October 29, 2001
Record Label Specializing in Patriotic Music Surges after Sept. 11
By JIM PATTERSON
Associated Press Writer
BRENTWOOD, Tenn. (AP) Like many people, Al McCree says things changed for him on Sept. 11. But the 54-year-old Vietnam War veteran is sorting through more complicated feelings than some. The co-owner of the tiny Altissimo! record label says his business has doubled since the terrorist attacks. Altissimo! sells patriotic music recorded by military bands.
"People want to wrap this music around them like they want to wave a flag," McCree said. "But I would give it all back to save one life."
Others are benefitting from the run on patriotic music. "God Bless America" (a compilation album on Columbia featuring Celine Dion, Bob Dylan, Bruce Springsteen and others) is the top-selling album in the United States. Country singer Lee Greenwood's "God Bless the USA" has returned to the charts 17 years after it was first a hit, and Whitney Houston has a hit with "The Star Spangled Banner."
But Altissimo!, based at McCree's home south of Nashville, is experiencing never-imagined growth. The company grossed $310,000 in 2000, and was expected to grow by 20 or 30 percent this year.
"The week after nine-eleven, we took orders for $117,000," McCree said. "We're on track now to double what we did last year."
Altissimo!, an Italian musical term meaning the highest note in a piece of music, has a catalog of 21 CDs, all music licensed from the U.S. armed forces. Mostly it's brass concert bands performing patriotic and military standards, though there is one album of bluegrass by the Country Currrent, a Navy ensemble.
Altissimo! CDs are distributed in gifts shops of historical sites and military museums.

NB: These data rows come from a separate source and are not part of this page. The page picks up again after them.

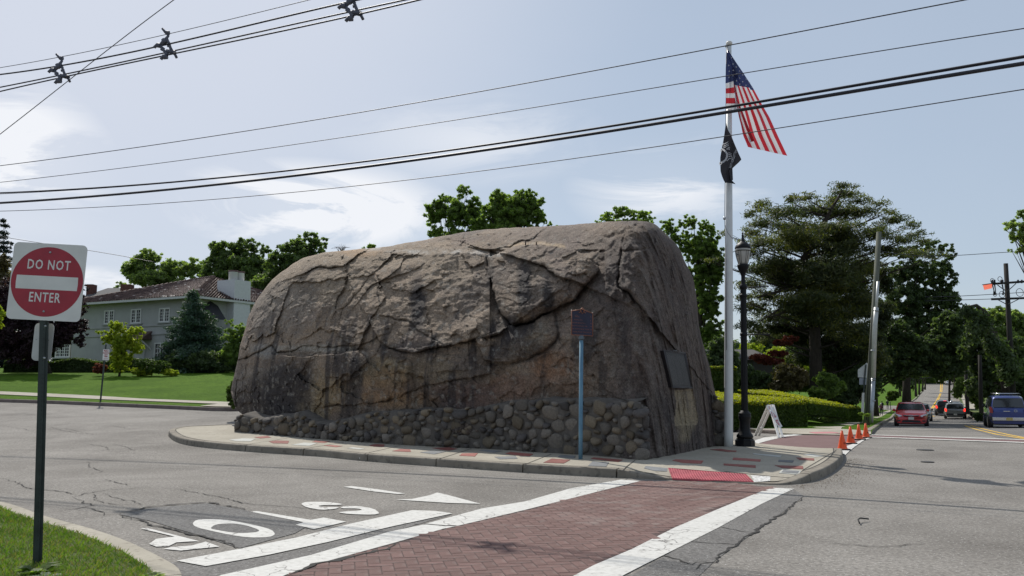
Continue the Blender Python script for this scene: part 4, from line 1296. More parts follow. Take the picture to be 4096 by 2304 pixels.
rel += (facets(60, .06, .010, 301, 1.3) + facets(380, .05, .004, 302, 1.5, .18) + facets(2600, .10, .004, 303, 1.5, .08)) * (1 - .72 * right) * edge
flr = fbm(X3 * 3.2 + Z3 * .7 + .2 * (Z3 - 2) ** 2 * .5, Y3 * 1.8, Z3 * .3, 4, 171, .5, True)
rel += (flu * .10 - (np.maximum(flr, .2) - .2) * .17) * right * edge
Dn = D + rel
PX_, PY_, PZ_ = a_ / dY * Dn, Dn, EYE + dZ / dY * Dn
front = np.stack([PX_, PY_, PZ_], -1)
# the far side, from the crest down behind
NB = 40
sil = front[0]
th = np.linspace(0, math.pi / 2, NB + 1)[1:][:, None]
hgt = np.clip(sil[:, 2] / 5.5, .25, 1)
cxr = np.interp(sil[:, 0], [-9.5, 5.5], [-6.2, 3.6])
bx = sil[None, :, 0] * np.cos(th * .0) + (cxr - sil[:, 0])[None, :] * (np.sin(th) * .55)
by = sil[None, :, 1] + np.sin(th) * (3.7 * hgt[None, :] ** .7)
bz = sil[None, :, 2] * np.cos(th) + .02
nb_ = fbm(bx * .8, by * .8, bz * 1.1, 5, 91) * .22 * np.sin(th * 2) + fbm(bx * 4, by * 4, bz * 4, 4, 92) * .05 * np.sin(th)
by = by + nb_; bz = np.maximum(bz - np.abs(nb_) * .6, .0)
back = np.stack([bx, by, bz], -1)[::-1]
allv = np.concatenate([back, front], 0)
NR = allv.shape[0]
idx = np.arange(NR * NU).reshape(NR, NU)
Fq = np.stack([idx[:-1, :-1], idx[1:, :-1], idx[1:, 1:], idx[:-1, 1:]], -1).reshape(-1, 4)

# colour of the stone: mineral zones, lichen, water and rust stains, plus painted sunlight
base = np.array([.168, .130, .104])
noiA = fbm(X3 * .9, Y3 * .9, Z3 * .9, 5, 101) * .5 + .5
noiB = fbm(X3 * 3.2, Y3 * 3.2, Z3 * 3.2, 5, 111) * .5 + .5
noiC = fbm(X3 * 12, Y3 * 12, Z3 * 12, 4, 121) * .5 + .5
strk = fbm(X3 * 4.2, Y3 * 3, Z3 * .35, 5, 131) * .5 + .5
C = np.ones(U.shape + (3,)) * base


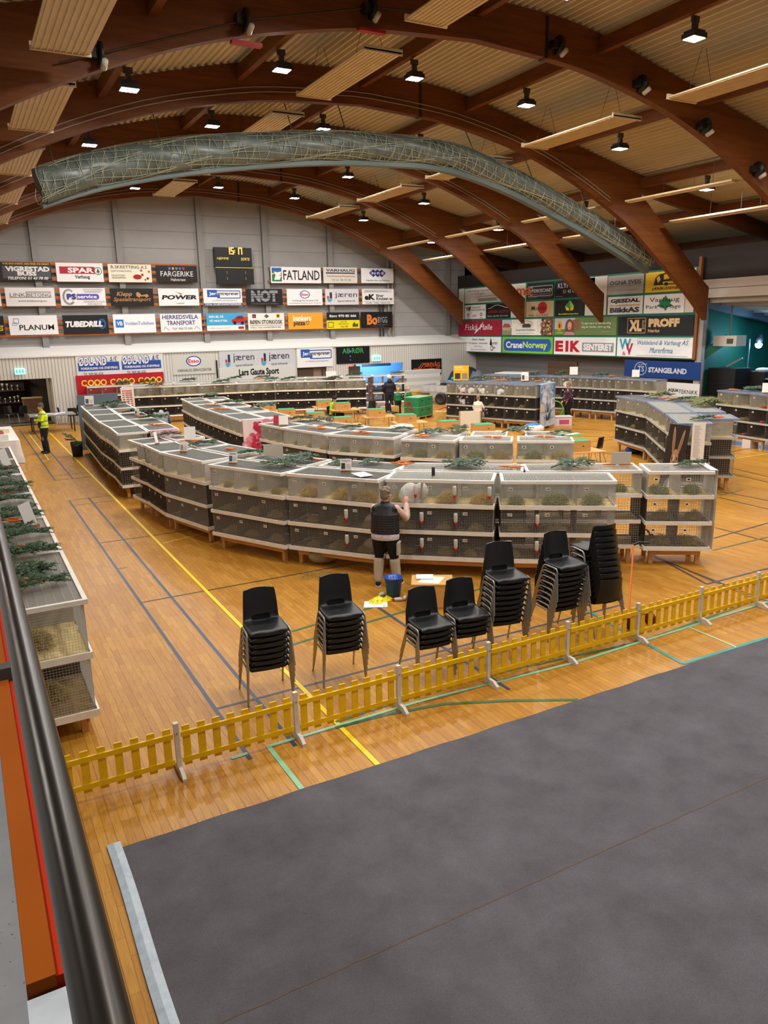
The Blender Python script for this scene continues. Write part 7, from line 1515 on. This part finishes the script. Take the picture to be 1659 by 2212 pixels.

Borders bookstores also carries the CDs, and Best Buy started stocking them after Sept. 11.
"The volume of orders is just exploding," said Mark Mayo of Rock Bottom Distributors in Atlanta, which distributes Altissimo! CDs to retailers. "At first we were leery to push it too hard after Sept. 11, because you don't want to be seen as capitalizing on the misfortune of others. But (the retailers) didn't seem to feel that way. They felt a demand for patriotic symbols and music."
The label's best seller has been "Sousa's Greatest Hits," recordings of marching band music like "The Stars and Stripes Forever." Since the attacks, the hot item has been "A Patriotic Salute to the Military Family," which Billboard magazine currently lists as one of the top 10-selling classical music albums in the country.
Altissimo! was founded a decade ago by McCree and Ron Coker, a record distribution veteran. Near the end of a two decade-career in the Air Force, during which he flew 196 missions in Vietnam and won the Distinguished Flying Cross, McCree was asked by a general to write a song in honor of Air Force families.
The song, "We are all a Family," was recorded by McCree with an Air Force band and named the official theme song for Air Force families. He began investigating who owned recordings by military bands, and how they were released. He found the government owned the recordings, but rarely had they been licensed for commercial release.
"What I discovered was a vast treasure chest of music that was out there that had never been commercially available," he said. "I found out that I could obtain the rights to the recordings, and I could release them." He retired from the Air Force in 1989 and moved to the Nashville area. The first Altissimo! album was released in 1991.
This is not music business at the superstar level. Altissimo! considers sales of 3,000 a success. "Sousa's Greatest Hits" has sold about 10,000, making it Altissimo's "Thriller" or "Saturday Night Fever." If Michael Jackson sold only 10,000 copies of his next CD, it would rank as an all-time music business disaster.
McCree admits his success is bittersweet. "It's a terrible thing to say, but if we had another event occur that triggered the same kind of emotional patriotic feeling, then we could very well see an increase in sales. I pray that that is not the result of another attack on our country."